Wednesday, July 6, 2016

Too ManyPassive Verbs Make For Boring Reading




VERBS
ACTIVE VS PASSIVE

When I critique someone's work, I am sometimes overwhelmed by the number of passive verbs used. We warn about not repeating words too close together, but somehow we ignore the large number of words like was, were, is are sprinkled like daisies in a field throughout our story or essay. It's terribly easy to fall into this habit. And it can beceome a habit. 

It also becomes the lazy way of writing. And it creates boredom in your story or essay. Using passive verbs tells me that something is being done to the subject and that gets tiresome. I would much prefer reading about the subject doing something. 

After you write your first draft, go back and highlight all the passive verbs. You might be shocked at the vast number of yellow splotches throughout your document. One by one, check to see if you can make each of those passives into active verbs. 

You cannot just substitute a word and call it done. You may have to reverse the order of your sentence to make the active verb fit into the sentence. That's alright. It's probably going to make it read better anyway. 
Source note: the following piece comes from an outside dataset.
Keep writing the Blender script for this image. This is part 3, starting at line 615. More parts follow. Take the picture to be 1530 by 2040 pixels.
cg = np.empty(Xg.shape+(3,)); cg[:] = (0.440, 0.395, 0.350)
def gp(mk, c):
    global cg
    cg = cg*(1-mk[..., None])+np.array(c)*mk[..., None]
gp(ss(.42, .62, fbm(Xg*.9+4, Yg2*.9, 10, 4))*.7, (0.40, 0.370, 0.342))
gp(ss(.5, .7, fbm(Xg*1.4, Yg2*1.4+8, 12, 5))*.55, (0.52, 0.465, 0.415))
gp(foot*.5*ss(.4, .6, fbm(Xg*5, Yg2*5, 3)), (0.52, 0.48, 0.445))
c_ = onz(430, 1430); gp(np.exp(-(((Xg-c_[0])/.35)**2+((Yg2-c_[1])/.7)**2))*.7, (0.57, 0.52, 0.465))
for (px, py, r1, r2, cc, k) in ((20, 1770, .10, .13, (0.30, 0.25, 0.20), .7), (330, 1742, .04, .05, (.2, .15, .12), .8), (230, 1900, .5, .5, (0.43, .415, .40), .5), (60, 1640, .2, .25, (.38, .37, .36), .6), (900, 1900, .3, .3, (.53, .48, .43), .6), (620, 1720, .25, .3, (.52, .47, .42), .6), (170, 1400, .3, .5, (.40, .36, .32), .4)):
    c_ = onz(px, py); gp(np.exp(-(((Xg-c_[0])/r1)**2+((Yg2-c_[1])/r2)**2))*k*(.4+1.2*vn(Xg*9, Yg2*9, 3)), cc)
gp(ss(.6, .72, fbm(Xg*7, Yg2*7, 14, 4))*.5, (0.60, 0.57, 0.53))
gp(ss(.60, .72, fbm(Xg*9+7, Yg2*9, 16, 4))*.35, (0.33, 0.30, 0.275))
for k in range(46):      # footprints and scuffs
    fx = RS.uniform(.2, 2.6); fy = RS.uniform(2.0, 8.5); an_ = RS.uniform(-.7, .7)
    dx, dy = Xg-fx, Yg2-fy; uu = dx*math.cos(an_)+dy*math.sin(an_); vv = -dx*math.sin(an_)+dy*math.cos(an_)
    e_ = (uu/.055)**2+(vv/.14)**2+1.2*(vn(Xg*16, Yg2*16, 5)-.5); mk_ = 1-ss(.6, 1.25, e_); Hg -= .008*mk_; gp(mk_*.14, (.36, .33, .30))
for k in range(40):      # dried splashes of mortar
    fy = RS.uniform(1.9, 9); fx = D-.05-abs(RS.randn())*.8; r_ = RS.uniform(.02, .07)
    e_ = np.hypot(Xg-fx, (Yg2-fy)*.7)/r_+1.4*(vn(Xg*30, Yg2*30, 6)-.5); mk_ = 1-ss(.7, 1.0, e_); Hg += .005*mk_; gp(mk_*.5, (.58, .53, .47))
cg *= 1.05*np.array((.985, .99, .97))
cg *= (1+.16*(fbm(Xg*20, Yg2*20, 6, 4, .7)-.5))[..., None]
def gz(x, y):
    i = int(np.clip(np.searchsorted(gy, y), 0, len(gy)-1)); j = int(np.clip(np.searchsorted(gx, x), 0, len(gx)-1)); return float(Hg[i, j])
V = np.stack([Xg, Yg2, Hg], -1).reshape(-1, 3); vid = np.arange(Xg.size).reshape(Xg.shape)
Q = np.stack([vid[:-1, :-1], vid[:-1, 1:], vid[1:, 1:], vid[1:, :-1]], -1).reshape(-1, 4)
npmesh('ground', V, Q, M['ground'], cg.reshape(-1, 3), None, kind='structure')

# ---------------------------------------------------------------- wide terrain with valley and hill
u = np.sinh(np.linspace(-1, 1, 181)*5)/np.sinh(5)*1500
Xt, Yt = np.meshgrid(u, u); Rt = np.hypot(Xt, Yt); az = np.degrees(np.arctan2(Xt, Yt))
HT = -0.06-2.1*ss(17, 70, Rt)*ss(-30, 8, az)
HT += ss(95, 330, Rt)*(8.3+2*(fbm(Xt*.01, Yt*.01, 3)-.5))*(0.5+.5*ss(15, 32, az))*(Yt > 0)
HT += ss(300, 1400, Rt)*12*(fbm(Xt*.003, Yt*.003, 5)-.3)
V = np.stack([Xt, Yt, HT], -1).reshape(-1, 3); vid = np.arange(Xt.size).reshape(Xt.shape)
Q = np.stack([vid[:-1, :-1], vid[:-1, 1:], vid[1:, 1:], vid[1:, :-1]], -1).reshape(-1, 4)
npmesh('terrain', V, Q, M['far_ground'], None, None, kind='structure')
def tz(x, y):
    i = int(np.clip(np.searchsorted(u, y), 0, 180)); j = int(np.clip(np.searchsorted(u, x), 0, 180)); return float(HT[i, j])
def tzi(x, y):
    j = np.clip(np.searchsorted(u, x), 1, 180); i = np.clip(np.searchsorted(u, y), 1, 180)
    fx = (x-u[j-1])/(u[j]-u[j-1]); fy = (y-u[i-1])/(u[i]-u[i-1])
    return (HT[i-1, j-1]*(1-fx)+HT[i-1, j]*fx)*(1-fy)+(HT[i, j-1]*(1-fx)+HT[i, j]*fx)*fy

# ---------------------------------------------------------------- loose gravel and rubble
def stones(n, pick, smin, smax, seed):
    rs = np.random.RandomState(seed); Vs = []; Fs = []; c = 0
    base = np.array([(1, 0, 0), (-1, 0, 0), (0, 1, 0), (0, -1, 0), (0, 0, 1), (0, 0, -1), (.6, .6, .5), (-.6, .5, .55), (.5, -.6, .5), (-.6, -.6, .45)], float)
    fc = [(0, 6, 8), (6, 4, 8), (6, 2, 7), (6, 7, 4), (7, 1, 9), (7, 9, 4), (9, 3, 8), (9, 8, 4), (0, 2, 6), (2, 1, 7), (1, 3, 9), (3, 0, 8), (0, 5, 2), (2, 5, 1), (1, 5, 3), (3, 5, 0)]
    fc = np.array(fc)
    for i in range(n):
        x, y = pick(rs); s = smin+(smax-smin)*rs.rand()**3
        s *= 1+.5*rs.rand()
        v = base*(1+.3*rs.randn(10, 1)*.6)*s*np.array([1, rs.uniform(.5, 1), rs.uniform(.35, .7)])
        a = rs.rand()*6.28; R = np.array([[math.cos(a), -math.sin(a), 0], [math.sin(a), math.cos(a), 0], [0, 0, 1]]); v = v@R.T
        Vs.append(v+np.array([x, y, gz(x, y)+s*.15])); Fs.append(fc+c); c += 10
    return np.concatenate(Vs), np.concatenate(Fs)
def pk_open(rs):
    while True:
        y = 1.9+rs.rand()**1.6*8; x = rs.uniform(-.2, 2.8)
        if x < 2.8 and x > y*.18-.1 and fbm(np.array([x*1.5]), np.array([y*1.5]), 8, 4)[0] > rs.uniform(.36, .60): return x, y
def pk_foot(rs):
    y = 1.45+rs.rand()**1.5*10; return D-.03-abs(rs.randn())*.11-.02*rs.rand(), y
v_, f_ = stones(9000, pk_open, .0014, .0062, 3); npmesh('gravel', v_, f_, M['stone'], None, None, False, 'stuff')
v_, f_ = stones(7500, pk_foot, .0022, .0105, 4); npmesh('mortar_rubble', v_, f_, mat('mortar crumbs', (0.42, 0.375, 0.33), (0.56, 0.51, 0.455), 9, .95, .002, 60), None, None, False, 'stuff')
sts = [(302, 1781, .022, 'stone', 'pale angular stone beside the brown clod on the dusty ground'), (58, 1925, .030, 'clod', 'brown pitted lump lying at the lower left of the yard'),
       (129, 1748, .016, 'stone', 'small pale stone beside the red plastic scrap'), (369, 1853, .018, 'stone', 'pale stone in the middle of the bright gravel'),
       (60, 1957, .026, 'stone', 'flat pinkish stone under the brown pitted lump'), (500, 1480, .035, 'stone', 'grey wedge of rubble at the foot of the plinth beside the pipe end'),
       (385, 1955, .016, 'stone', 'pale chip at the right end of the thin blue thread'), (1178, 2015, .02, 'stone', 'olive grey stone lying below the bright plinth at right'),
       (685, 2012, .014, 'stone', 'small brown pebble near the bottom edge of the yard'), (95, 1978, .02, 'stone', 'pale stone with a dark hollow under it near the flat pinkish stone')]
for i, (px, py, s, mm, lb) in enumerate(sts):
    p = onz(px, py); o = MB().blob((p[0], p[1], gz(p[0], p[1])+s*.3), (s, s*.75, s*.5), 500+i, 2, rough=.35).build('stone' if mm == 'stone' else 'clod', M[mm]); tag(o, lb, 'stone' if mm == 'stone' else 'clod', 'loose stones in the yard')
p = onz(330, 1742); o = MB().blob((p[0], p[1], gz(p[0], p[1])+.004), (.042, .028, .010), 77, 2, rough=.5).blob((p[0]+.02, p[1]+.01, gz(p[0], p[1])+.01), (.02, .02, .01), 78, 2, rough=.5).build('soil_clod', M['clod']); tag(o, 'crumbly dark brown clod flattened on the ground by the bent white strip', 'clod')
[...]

You've also read time and again that you should limit the use of adverbs. Using the passive is or was calls for more adverbs. She is what?  He was what? Another reason to limit those passive verbs.

Am I saying to never, ever use a passive verb? No. You will use them occasionally but don't make a habit of doing so. 

There are programs to help you count the number of times a specific word is used. I'm not going to recommend one over the other, so use a search engine to find them and then decide which one works best for you. 

Be conscious of eliminating passive verbs. The more you use active verbs, the easier they will come to you. Using the active verbs becomes a habit just as using those passive ones were habitual, too. 

It's a small thing but it can make a difference in the way your prose reads. Something to work on every time you write a new piece.